== EXERCISE INPUT ==

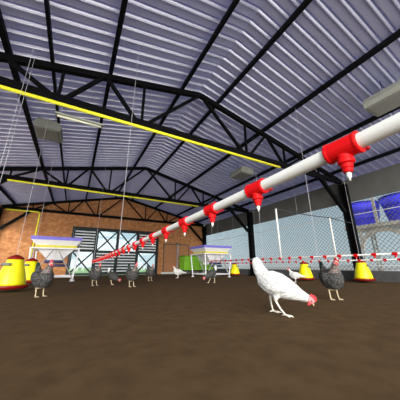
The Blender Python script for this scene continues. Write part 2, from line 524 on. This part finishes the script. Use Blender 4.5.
mesh_panel(TY[0] + .02, TY[1] - .02, 'wire mesh between the two nearer black posts on the right side', TY[0] + .26)
mesh_panel(TY[1] + .02, YB - .02, 'wire mesh between the far black posts behind the right hopper')

# ------------------------------------------------------------------ drinking lines
def make_tee(name='nipple_tee', n=20):
    bm = bmesh.new()
    # sleeve around the pipe with flared ends
    lathe(bm, [(.0262, -.038), (.0272, -.036), (.0272, -.033), (.0256, -.029), (.0256, .029), (.0272, .033), (.0272, .036), (.0262, .038)], n, axis='Y')
    lathe(bm, [(.0185, -.008), (.0165, -.030), (.0185, -.032), (.0185, -.040), (.0130, -.043), (.0130, -.052), (.0105, -.054), (.0105, -.062), (.008, -.064)], n)
    box(bm, .018, .036, -.040, .026, -.012, -.005)
    tee = link(name, bm, 'red')
    for p in tee.data.polygons: p.use_smooth = False
    bm = bmesh.new()
    lathe(bm, [(.0055, -.064), (.0055, -.076), (.0025, -.078), (.0025, -.084)], 12)
    nip = link('nipple', bm, 'tip', tee, True); nip['label'] = 'pale metal drinking tip'
    return tee
tee0 = make_tee()

def drinking_line(label, pts, tee_pts, rad, wires, tscale=1.):
    global tee0
    t = thing('drinking_line', label, 'drinking line', (pts[0][0], pts[0][1], 0), 0, 'white drinking lines with red tees')
    ox, oy = pts[0][0], pts[0][1]
    bm = bmesh.new(); tube(bm, [(p[0] - ox, p[1] - oy, p[2]) for p in pts], rad, 24)
    pipe = link('pipe', bm, 'white_pipe', t, True)
    e = pts[-1]
    bm = bmesh.new(); lathe(bm, [(rad * 1.3, -.01), (rad * 1.3, .03), (rad, .034)], 16, (e[0] - ox, e[1] - oy, e[2]), 'Y'); link('end_cap', bm, 'red', t)
    for (x, y, z) in tee_pts:
        if tee0.parent is None and not tee0.get('used'):
            k = tee0
        else:
            k = tee0.copy(); COL.objects.link(k)
            for ch in tee0.children:
                c = ch.copy(); COL.objects.link(c); c.parent = k
        k.parent = t; k.location = (x - ox, y - oy, z); k.scale = (tscale,) * 3
        tee0['used'] = 1
    for (x, y, z, zt) in wires:
        bm = bmesh.new(); tube(bm, [(x - ox, y - oy, z), (x - ox, y - oy, zt)], .0028, 6); link('hanging_wire', bm, 'wire', t)
    return t

def znear(y): return .665 + .118 * math.exp(-max(y, 0) / 3.6)
ys = [-.25 + .35 * i for i in range(26)]
near_pts = [(.54, y, znear(y)) for y in ys if y <= 8.5]
tees = [(.54, .252 + .304 * k, znear(.252 + .304 * k)) for k in range(-1, 28) if .252 + .304 * k < 8.4]
drinking_line('near white drinking line running diagonally overhead with large red tees', near_pts, tees, .0185,
              [(.54, 3.42, znear(3.42) + .015, roofz(.54) - .01), (.54, 7.9, znear(7.9) + .015, roofz(.54) - .01)])
def yrange(a, s, b):
    y = a; r = []
    while y < b: r.append(y); y += s
    return r
drinking_line('white drinking line at hen height, second from the near overhead one', [(4.6, -.5, .69), (4.6, 7.6, .69)],
              [(4.6, y, .69) for y in yrange(1.42, .30, 7.5)], .0165,
              [(4.6, y, .70, roofz(4.6) - .01) for y in (3.08, 4.72, 7.4)], .95)
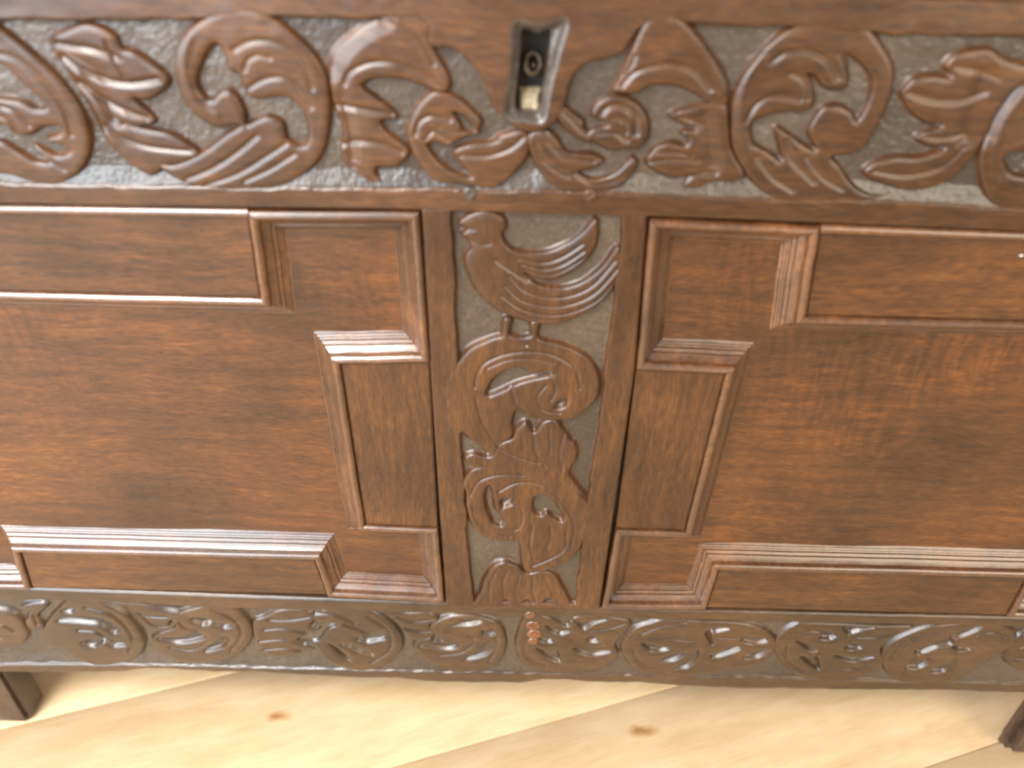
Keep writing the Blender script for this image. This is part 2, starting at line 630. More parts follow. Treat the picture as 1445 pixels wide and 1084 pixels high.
xs = np.arange(XL, XR, STEP)
xs = xs[(xs > 2 * cxl - Lc[6][0] - 0.001) & (xs < 2 * cxr - Rc[6][0] + 0.001)]
zl = fz(rail_lo, xs)
nrow = int((Z_TOP - zl.min()) / STEP)
v = np.linspace(0, 1, nrow)[:, None]
X = np.repeat(xs[None, :], nrow, 0)
Z = zl[None, :] * (1 - v) + Z_TOP * v
wob = noise2(X.shape, 20, 3) * 0.0005 + noise2(X.shape, 5, 8) * 0.00015
zt = fz(g_top, X[0])[None, :] + wob
zb = fz(g_bot, X[0])[None, :] + wob
t = np.minimum(zt - Z, Z - zb)
lx0, lz0 = lock_surround.min(0) - 0.01
lx1, lz1 = lock_surround.max(0) + 0.01
c0, c1 = np.searchsorted(xs, [lx0, lx1])
ls = sdf(X[:, c0:c1], Z[:, c0:c1], lock_surround)
t[:, c0:c1] = np.minimum(t[:, c0:c1], -ls)
dep = GD * np.minimum(sstep(-0.0012, 0.0010, t), 0.25 + 0.75 * np.clip((Z - zb) / 0.011, 0, 1))
gm = sstep(0.0, 0.0012, t)
ko = sdf(X[:, c0:c1], Z[:, c0:c1], key_out)
ki = sdf(X[:, c0:c1], Z[:, c0:c1], key_in)
Y = dep + ground_noise(X.shape, 11) * gm * 1.6 + face_noise(X.shape, 21) * (1 - gm)
rel = 1 - np.clip((Z - zl[None, :]) / 0.0016, 0, 1)
Y += 0.0010 * rel ** 2
Y[:, c0:c1] += 0.0045 * sstep(-0.0010, 0.0055, ko) + 0.017 * sstep(-0.0004, 0.0012, ki)
me_ = grid_mesh('top_rail', X, Y, Z, matv=gm, skirt=0.03)
kr = np.zeros(X.shape)
kr[:, c0:c1] = ((ko > -0.0006) & (ki < 0.0010)).astype(float)
mi_ = np.zeros(len(me_.polygons), np.int32)
me_.polygons.foreach_get('material_index', mi_)
nq = (X.shape[0] - 1) * (X.shape[1] - 1)
kq = kr[:-1, :-1].ravel() > 0.5
mi_[:nq][kq] = 2
me_.polygons.foreach_set('material_index', mi_)
top_rail = link('top_rail', me_, [M_rail, M_ground, M_grey], chest)


def box(name, x0, x1, y0, y1, z0, z1, mat, parent, bev=0.002, seg=2):
    import bmesh
    bm = bmesh.new()
    bmesh.ops.create_cube(bm, size=1.0)
    for vv in bm.verts:
        vv.co = Vector(((x0 + x1) / 2 + vv.co.x * (x1 - x0), (y0 + y1) / 2 + vv.co.y * (y1 - y0), (z0 + z1) / 2 + vv.co.z * (z1 - z0)))
    bmesh.ops.bevel(bm, geom=bm.edges[:], offset=bev, segments=seg, affect='EDGES')
    me = bpy.data.meshes.new(name)
    bm.to_mesh(me)
    bm.free()
    return link(name, me, mat, parent, True, 40)


S2 = [(262, 45), (250, 62), (245, 85), (248, 112), (256, 140), (271, 160), (290, 175), (307, 181), (325, 179), (337, 178), (318, 190), (290, 211), (268, 224), (242, 233), (222, 232),
      (240, 250), (275, 264), (330, 270), (394, 264), (420, 252), (444, 233), (459, 206), (465, 165), (462, 118), (447, 83), (420, 53), (385, 25), (350, 12), (310, 16), (285, 27)]
S2h = [(283, 92), (292, 72), (304, 62), (316, 78), (322, 100), (335, 104), (342, 120), (350, 136), (366, 140), (388, 137), (406, 139), (420, 148), (430, 165), (434, 186), (431, 204),
       (419, 206), (405, 198), (402, 186), (396, 172), (376, 165), (358, 171), (347, 176), (346, 165), (341, 150), (332, 135), (322, 128), (308, 131), (300, 140), (290, 140), (280, 127), (277, 110)]
motif('carved_scroll', S2, top_rail, [S2h], [
    ([(330, 70), (350, 60), (375, 58), (405, 68), (428, 92), (440, 125)], 1.6, 1.3),
    ([(352, 124), (372, 113), (398, 110), (422, 124), (438, 152)], 1.5, 1.3),
    ([(345, 98), (349, 86), (362, 79), (380, 82)], 1.4, 1.2),
    ([(262, 254), (300, 238), (335, 215), (362, 192)], 1.6, 1.6),
    ([(290, 262), (335, 246), (375, 222), (402, 204)], 1.6, 1.4),
    ([(345, 256), (380, 240), (415, 218)], 1.5, 1.3),
    ([(268, 55), (260, 85), (264, 118), (282, 150), (305, 164)], 2.0, -0.6)], seed=1)
motif('carved_scroll', [(-118, 70), (-90, 42), (-50, 26), (-20, 28), (0, 41), (35, 68), (68, 97), (97, 130), (118, 165), (126, 197), (123, 224), (108, 247), (80, 262), (40, 258), (10, 248), (-40, 246), (-90, 226), (-122, 180), (-130, 120)], top_rail,
      [[(-80, 120), (-60, 96), (-30, 86), (0, 92), (22, 112), (45, 132), (62, 150), (50, 154), (28, 144), (0, 140), (-30, 138), (-60, 150), (-84, 150)],
       [(-30, 178), (0, 176), (20, 190), (42, 190), (60, 180), (82, 180), (80, 190), (62, 197), (90, 208), (96, 214), (80, 220), (60, 212), (45, 206), (66, 228), (48, 228), (24, 214), (0, 200), (-30, 196)]],
      [([(-20, 75), (20, 82), (60, 115), (90, 155), (100, 190)], 1.8, 1.0), ([(0, 150), (20, 158), (40, 178)], 1.4, 1.6), ([(-10, 162), (10, 170), (22, 186)], 1.2, 1.2),
       ([(40, 200), (60, 222), (90, 240)], 1.4, 0.9)], seed=2)
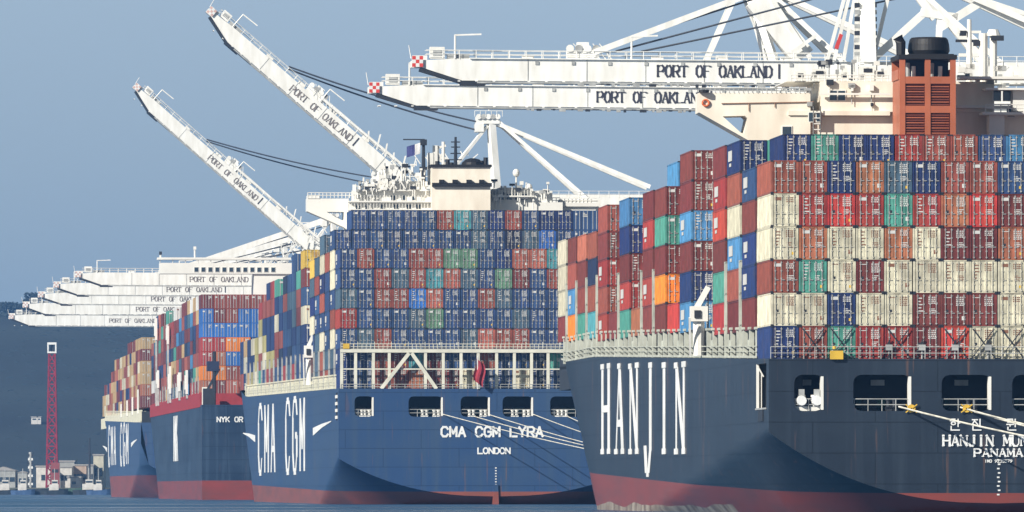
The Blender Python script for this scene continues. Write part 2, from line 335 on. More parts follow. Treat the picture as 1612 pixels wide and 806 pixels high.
# ------------------------------------------------------------------ ships
def hull_material(name, paint, stain, boot=(.30, .05, .045), a=2.4, b=0.0, growth=False):
    m = bpy.data.materials.new(name); m.use_nodes = True; n = m.node_tree; p = n.nodes['Principled BSDF']
    p.inputs['Roughness'].default_value = .36; p.inputs['Specular IOR Level'].default_value = .5
    N = n.nodes.new; L = n.links.new
    t = N('ShaderNodeTexCoord'); sx = N('ShaderNodeSeparateXYZ'); L(t.outputs['Object'], sx.inputs[0])
    def math_(op, x, y=None):
        q = N('ShaderNodeMath'); q.operation = op
        for i, v in enumerate((x, y)):
            if v is None: continue
            if isinstance(v, (int, float)): q.inputs[i].default_value = v
            else: L(v, q.inputs[i])
        return q.outputs[0]
    def noise_(scale, st, det=5):
        mp = N('ShaderNodeMapping'); mp.inputs['Scale'].default_value = st; L(t.outputs['Object'], mp.inputs[0])
        nz = N('ShaderNodeTexNoise'); nz.inputs['Scale'].default_value = scale; nz.inputs['Detail'].default_value = det; L(mp.outputs[0], nz.inputs['Vector']); return nz.outputs[0]
    def mix(f, c1, c2):
        q = N('ShaderNodeMix'); q.data_type = 'RGBA'
        if isinstance(f, float): q.inputs[0].default_value = f
        else: L(f, q.inputs[0])
        for i, c in ((6, c1), (7, c2)):
            if isinstance(c, tuple): q.inputs[i].default_value = (*c, 1)
            else: L(c, q.inputs[i])
        return q.outputs[2]
    def ramp(x, lo, hi):
        q = N('ShaderNodeMapRange'); q.inputs[1].default_value = lo; q.inputs[2].default_value = hi; L(x, q.inputs[0]); return q.outputs[0]
    streak = ramp(noise_(1, (1.1, .55, .05)), .48, .75)          # run-off streaks
    blotch = ramp(noise_(1, (.08, .045, .16)), .4, .68)
    c = mix(math_('MULTIPLY', blotch, .55), paint, stain)
    c = mix(math_('MULTIPLY', streak, .85), c, stain)
    rustm = math_('MULTIPLY', ramp(noise_(1, (2.1, .8, .11), 6), .63, .73), .5)
    c = mix(rustm, c, (.17, .09, .06))
    # plate seams
    br = N('ShaderNodeTexBrick'); br.inputs['Scale'].default_value = 1; br.inputs['Mortar Size'].default_value = .05; br.inputs['Brick Width'].default_value = 11; br.inputs['Row Height'].default_value = 2.7
    cb = N('ShaderNodeCombineXYZ'); L(math_('ADD', sx.outputs[0], sx.outputs[1]), cb.inputs[0]); L(sx.outputs[2], cb.inputs[1]); L(cb.outputs[0], br.inputs['Vector'])
    c = mix(math_('MULTIPLY', br.outputs['Fac'], .75), c, tuple(q*.45 for q in paint))
    lvl = math_('ADD', math_('MULTIPLY', sx.outputs[1], b), a)
    f = math_('LESS_THAN', sx.outputs[2], lvl)
    bt = mix(ramp(noise_(1, (.12, .07, .5)), .4, .65), boot, tuple(q*.62+.02 for q in boot))
    c = mix(f, c, bt)
    if growth:
        g = math_('ADD', math_('MULTIPLY', noise_(1, (.0, .028, .0), 2), 2.2), -.45)
        gf = math_('MULTIPLY', math_('LESS_THAN', sx.outputs[2], g), math_('MULTIPLY', math_('GREATER_THAN', sx.outputs[1], 55.0), .9))
        gc = mix(ramp(noise_(1, (.6, .35, .25)), .35, .65), (.13, .085, .055), (.40, .36, .28))
        c = mix(gf, c, gc)
    L(c, p.inputs['Base Color'])
    return m

NL = 34
class Ship:
    def __init__(s, name_px, D, L, B, deck, slope, zcs=.07, zc0=7.0, zk0=1.2):
        s.th = math.atan(slope); s.B = B; s.L = L
        corner = W(name_px, HY, D); s.O = Vector((corner.x+B/2*math.cos(s.th), D+B/2*math.sin(s.th), 0))
        s.deckf = deck; s.zcs = zcs; s.zc0 = zc0; s.zk0 = zk0
    def loc(s, px, py, ly):
        r = (px-CX)/F; c, sn = math.cos(s.th), math.sin(s.th)
        lx = (r*(s.O.y+ly*c)-s.O.x+ly*sn)/(c-r*sn); Y = s.O.y+lx*sn+ly*c
        return lx, H0+(HY-py)*Y/F
    def X(s, px, ly): return s.loc(px, 0, ly)[0]
    def Z(s, py, px, ly): return s.loc(px, py, ly)[1]
    def bd(s, y, z):
        B2 = s.B/2; dk = s.deckf(y); L = s.L
        # stern run
        zk = s.zk0-.55*y if y < 18 else s.zk0-9.9; zc = max(s.zc0-s.zcs*y, -6)
        if zc < zk+.5: zc = zk+.5
        u = max(0, min(1, (z-zk)/(zc-zk))); k = u**.42 if u < 1 else 1
        # bow
        fl = max(0, min(1, z/dk)); y0 = L-120+55*fl; le = L-9*(1-fl)
        if y > y0: t = min(1, (y-y0)/max(1, le-y0)); k *= max(0.0, (1-t**2.1))
        return B2*k, zk
    def hull(s, root, m, side_hole=None, wins=(), lettering_fn=None):
        mb = MB(); ys = [0, 1]+[2*k for k in range(1, 30)]+[60+3*k for k in range(30)]; y = 165
        while y < s.L-130: ys.append(y); y += 40
        ys += [s.L-125+k*9 for k in range(14)]+[s.L-4, s.L]
        if side_hole: ys += [side_hole[0], side_hole[1]]
        ys = sorted(set(ys))
        for sgn in (-1, 1):
            cols = []
            for y in ys:
                dk = s.deckf(y); zk = s.bd(y, 0)[1]; zt = 8.2 if side_hole is None else side_hole[2]
                lv = [zk+(zt-zk)*(k/NL)**1.3 for k in range(NL)]+[zt]
                lv += ([side_hole[3]] if side_hole else [zt+(dk-zt)*.5])+[dk]
                cols.append([(sgn*s.bd(y, z)[0], y, z) for z in lv])
            n = len(cols[0]); vs = [p for c_ in cols for p in c_]; fs = []
            for i in range(len(ys)-1):
                for k in range(n-1):
                    if side_hole and sgn < 0 and ys[i] >= side_hole[0]-.01 and ys[i+1] <= side_hole[1]+.01 and k == n-3: continue
                    a = i*n+k; q = (a, a+1, a+n+1, a+n)
                    fs.append(q if sgn < 0 else q[::-1])
            mb.add(vs, fs, m); smooth_n = len(mb.f)
            # bulwark inner skin is the deck below
        vs = []; fs = []
        for y in ys:
            z = s.deckf(y)-.35; b_ = s.bd(y, s.deckf(y))[0]-.02; vs += [(-b_, y, z), (b_, y, z)]
        for i in range(len(ys)-1): fs.append((2*i, 2*i+1, 2*i+3, 2*i+2))
        mb.add(vs, fs, mat('ship_deck_green', (.06, .10, .08), .8))
        # transom
        dk = s.deckf(0); left = []; K = 26
        zt = 8.2 if side_hole is None else side_hole[2]
        zl = [s.zk0+(zt-s.zk0)*(k/NL)**1.3 for k in range(NL+1)]
        half = [(s.bd(0, z)[0], z) for z in zl]
        outer = [(x, z) for x, z in half]+[(s.B/2, dk)]+[(-s.B/2, dk)]+[(-x, z) for x, z in half[::-1]]
        outer = [p for i, p in enumerate(outer) if i == 0 or (abs(p[0]-outer[i-1][0])+abs(p[1]-outer[i-1][1])) > 1e-4]
        vs, fs = plate(outer, [rrect(*w, .7) for w in wins], -.16, .10)
        mb.add(vs, fs, m)
        if lettering_fn: lettering_fn(mb)
        h = mb.build('hull', root)
        for i, p in enumerate(h.data.polygons): p.use_smooth = i < smooth_n
        # mooring deck rooms behind the openings
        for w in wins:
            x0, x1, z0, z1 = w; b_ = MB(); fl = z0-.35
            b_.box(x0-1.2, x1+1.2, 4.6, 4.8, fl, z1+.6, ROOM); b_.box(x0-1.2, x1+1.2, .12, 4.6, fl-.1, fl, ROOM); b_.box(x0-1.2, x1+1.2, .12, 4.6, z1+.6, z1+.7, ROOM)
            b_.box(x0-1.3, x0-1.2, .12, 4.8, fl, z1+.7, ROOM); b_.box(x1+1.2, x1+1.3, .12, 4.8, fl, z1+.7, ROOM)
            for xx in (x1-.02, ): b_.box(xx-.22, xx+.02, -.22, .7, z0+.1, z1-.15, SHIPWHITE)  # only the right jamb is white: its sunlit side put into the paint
            o = b_.build('mooring_opening', root)
            r_ = MB()
            for zz in (.55, 1.05): r_.tube([(x0, .05, z0+zz), (x1, .05, z0+zz)], .05, GREY)
            nn = max(2, int((x1-x0)/1.2))
            for k in range(nn+1): xx = x0+.1+(x1-x0-.2)*k/nn; r_.tube([(xx, .05, z0-.1), (xx, .05, z0+1.05)], .04, GREY)
            r_.build('guard_rail', o)
        return h
def bollard(parent, x, y, z, m=SHIPWHITE, s=1.0, pair=True):
    b_ = MB(); b_.box(x-.55*s, x+.55*s, y-.3, y+.3, z-.4, z+.1, m)
    for d in ((-.3, .3) if pair else (0,)):
        b_.tube([(x+d*s, y, z), (x+d*s, y, z+.7*s)], .19*s, m, 10); b_.tube([(x+d*s, y, z+.7*s), (x+d*s, y, z+.85*s)], .27*s, m, 10)
    return b_.build('bollard', parent)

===

DIRECTIONS FOR THIS TASK ->
Gather from the records above every line containing the string "More".

WRITTEN RESPONSE ->
Keep writing the Blender script for this image. This is part 2, starting at line 630. More parts follow. Treat the picture as 1445 pixels wide and 1084 pixels high.
The Blender Python script for this scene continues. Write part 2, from line 335 on. More parts follow. Treat the picture as 1612 pixels wide and 806 pixels high.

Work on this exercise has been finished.